If eliminated, not all functions of Commerce would be scrapped; some would be shifted and consolidated within the federal bureaucracy.

Roth’s bill, which is intended to replace a similar measure introduced in June by Sen. Spencer Abraham, R-Mich., and is estimated to save $5 billion during five years, would transfer NTIA’s federal spectrum oversight to the General Services Administration.

In contrast, the Abraham bill and companion legislation in the House penned by Rep. Dick Chrysler, R-Mich., give federal spectrum management to the Federal Communications Commission.

The FCC today regulates frequencies used by the private sector, but because it is an independent agency, Irving foresees a potential constitutional conflict with the president in regard to spectrum use for national defense and foreign affairs if the commission had oversight of government as well as nongovernment spectrum.

Under the Roth, Abraham and Chrysler bills and another introduced by Rep. John Mica, R-Fla., trade-related activities of Commerce would move to a restructured U.S. trade office.

The budget resolution passed by the GOP-led Congress in June calls for eliminating the 82-year-old Commerce Department, which employs 36,000 people.

Critics point to Commerce as the quintessential example of top-heavy government, the kind Republicans pledged to shrink after last fall’s midterm election that gave them control of the House and Senate for the first time in 40 years.

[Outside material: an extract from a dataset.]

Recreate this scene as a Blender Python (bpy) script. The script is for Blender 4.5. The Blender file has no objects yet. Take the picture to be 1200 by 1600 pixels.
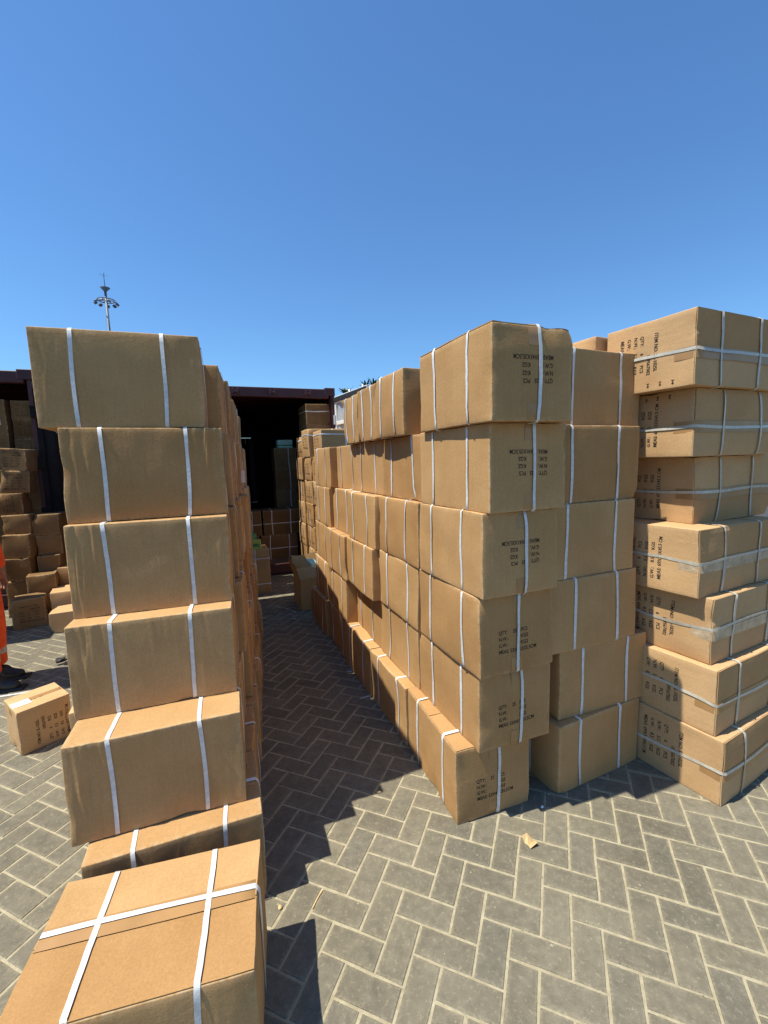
import bpy, bmesh, math, random
import numpy as np
from mathutils import Matrix, Vector

random.seed(7)
SC = bpy.context.scene
COL = SC.collection

# ------------------------------------------------------------------ camera, sky, sun, exposure
F_PX, PITCH, ROLL, CAM_H = 676.1, 0.11767, -0.03036, 1.721
cam_d = bpy.data.cameras.new('camera')
cam = bpy.data.objects.new('camera', cam_d)
COL.objects.link(cam)
cp, sp, cr, sr = math.cos(PITCH), math.sin(PITCH), math.cos(ROLL), math.sin(ROLL)
fw = Vector((0, cp, -sp)); up0 = Vector((0, sp, cp)); rt0 = Vector((1, 0, 0))
rt = rt0 * cr + up0 * sr
up = -rt0 * sr + up0 * cr
cam.matrix_world = Matrix(((rt.x, up.x, -fw.x, 0), (rt.y, up.y, -fw.y, 0), (rt.z, up.z, -fw.z, CAM_H), (0, 0, 0, 1)))
cam_d.sensor_fit = 'VERTICAL'; cam_d.sensor_height = 24.0; cam_d.lens = F_PX / 1600 * 24.0
cam_d.clip_start = 0.05; cam_d.clip_end = 3000
SC.camera = cam

SUN_TO = Vector((-0.425, -0.143, 1.0)).normalized()
SUN_EL = math.asin(SUN_TO.z); SUN_AZ = math.atan2(SUN_TO.x, SUN_TO.y)
world = bpy.data.worlds.new('World'); SC.world = world; world.use_nodes = True
wn = world.node_tree.nodes; wl = world.node_tree.links
sky = wn.new('ShaderNodeTexSky'); sky.sky_type = 'NISHITA'; sky.sun_disc = False
sky.sun_elevation = SUN_EL; sky.sun_rotation = SUN_AZ
sky.altitude = 0; sky.air_density = 1.2; sky.dust_density = 0.2; sky.ozone_density = 6.0
bg = wn['Background']; bg.inputs['Strength'].default_value = 0.073
tint = wn.new('ShaderNodeMix'); tint.data_type = 'RGBA'; tint.blend_type = 'MULTIPLY'; tint.inputs[0].default_value = 1.0
tint.inputs[7].default_value = (1.0, 1.38, 1.66, 1)                  # the camera's cool white balance
wl.new(sky.outputs[0], tint.inputs[6]); wl.new(tint.outputs[2], bg.inputs['Color'])
sun_d = bpy.data.lights.new('sun', 'SUN'); sun_d.energy = 5.0; sun_d.angle = math.radians(0.53); sun_d.color = (1.0, 0.955, 0.83)
sun = bpy.data.objects.new('sun', sun_d); COL.objects.link(sun)
sun.rotation_euler = SUN_TO.to_track_quat('Z', 'Y').to_euler(); sun.location = (-8, -3, 20)
SC.view_settings.view_transform = 'Standard'; SC.view_settings.look = 'None'
SC.view_settings.exposure = 0.47; SC.view_settings.gamma = 1.0; SC.view_settings.use_curve_mapping = False
SC.cycles.max_bounces = 8; SC.cycles.diffuse_bounces = 5

# ------------------------------------------------------------------ materials
def nmat(name, rough=0.7, color=(0.5, 0.5, 0.5), metallic=0.0, spec=0.5):
    m = bpy.data.materials.new(name); m.use_nodes = True
    b = m.node_tree.nodes['Principled BSDF']
    b.inputs['Base Color'].default_value = (*color, 1); b.inputs['Roughness'].default_value = rough
    b.inputs['Metallic'].default_value = metallic; b.inputs['Specular IOR Level'].default_value = spec
    return m, m.node_tree.nodes, m.node_tree.links, b
def N(nodes, t, **kw):
    n = nodes.new(t)
    for k, v in kw.items():
        if k in n.inputs: n.inputs[k].default_value = v
        else: setattr(n, k, v)
    return n
def mixc(nodes, links, fac, a, b, mode='MIX'):
    n = nodes.new('ShaderNodeMix'); n.data_type = 'RGBA'; n.blend_type = mode
    def put(i, v):
        if hasattr(v, 'links'): links.new(v, n.inputs[i])
        elif isinstance(v, (int, float)): n.inputs[i].default_value = v
        else: n.inputs[i].default_value = (*v, 1)
    put(0, fac); put(6, a); put(7, b)
    return n.outputs[2]
def ramp(nodes, links, src, stops):
    r = nodes.new('ShaderNodeValToRGB'); links.new(src, r.inputs[0])
    el = r.color_ramp.elements
    while len(el) < len(stops): el.new(0.5)
    for e, (p, c) in zip(el, stops):
        e.position = p; e.color = (c, c, c, 1) if isinstance(c, (int, float)) else (*c, 1)
    return r.outputs[0]
def mathn(nodes, links, op, a, b=0.0, clamp=False):
    n = nodes.new('ShaderNodeMath'); n.operation = op; n.use_clamp = clamp
    for i, v in enumerate((a, b)):
        if hasattr(v, 'links'): links.new(v, n.inputs[i])
        else: n.inputs[i].default_value = v
    return n.outputs[0]

def object_coords(nodes, links, scale=(1, 1, 1)):
    tc = nodes.new('ShaderNodeTexCoord'); oi = nodes.new('ShaderNodeObjectInfo')
    sc = nodes.new('ShaderNodeVectorMath'); sc.operation = 'SCALE'
    cx = nodes.new('ShaderNodeCombineXYZ')
    for i in range(3): links.new(oi.outputs['Random'], cx.inputs[i])
    links.new(cx.outputs[0], sc.inputs[0]); sc.inputs['Scale'].default_value = 57.0
    ad = nodes.new('ShaderNodeVectorMath'); ad.operation = 'ADD'
    links.new(tc.outputs['Object'], ad.inputs[0]); links.new(sc.outputs[0], ad.inputs[1])
    return ad.outputs[0], oi.outputs['Random'], tc.outputs['Object']
def mapped(nodes, links, vec, scale):
    m = nodes.new('ShaderNodeMapping'); m.inputs['Scale'].default_value = scale
    links.new(vec, m.inputs['Vector']); return m.outputs[0]
def noise(nodes, links, vec, scale, detail=3.0, rough=0.55):
    n = nodes.new('ShaderNodeTexNoise'); n.inputs['Scale'].default_value = scale
    n.inputs['Detail'].default_value = detail; n.inputs['Roughness'].default_value = rough
    links.new(vec, n.inputs['Vector']); return n.outputs[0]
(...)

Roth’s bill refers to Commerce as “a microcosm of [an] obsolete, dysfunctional structure, resembling a loosely knitted `holding company’ of agencies pursuing unrelated missions, with no single mission or function as an exclusive province, and responsibility for its function shared with over 70 other Federal entities.”

The Clinton administration said eliminating the Commerce Department would be a big mistake insofar as undermining America’s position in the high-tech, global marketplace.

“While the department’s reach is wide, do not confuse its breadth with a lack of focus,” Commerce Secretary Ron Brown, who testified alongside Irving at the same hearing. “All of our activities have a central focus: creating jobs and promoting the long-term competitiveness of the nation’s economy.”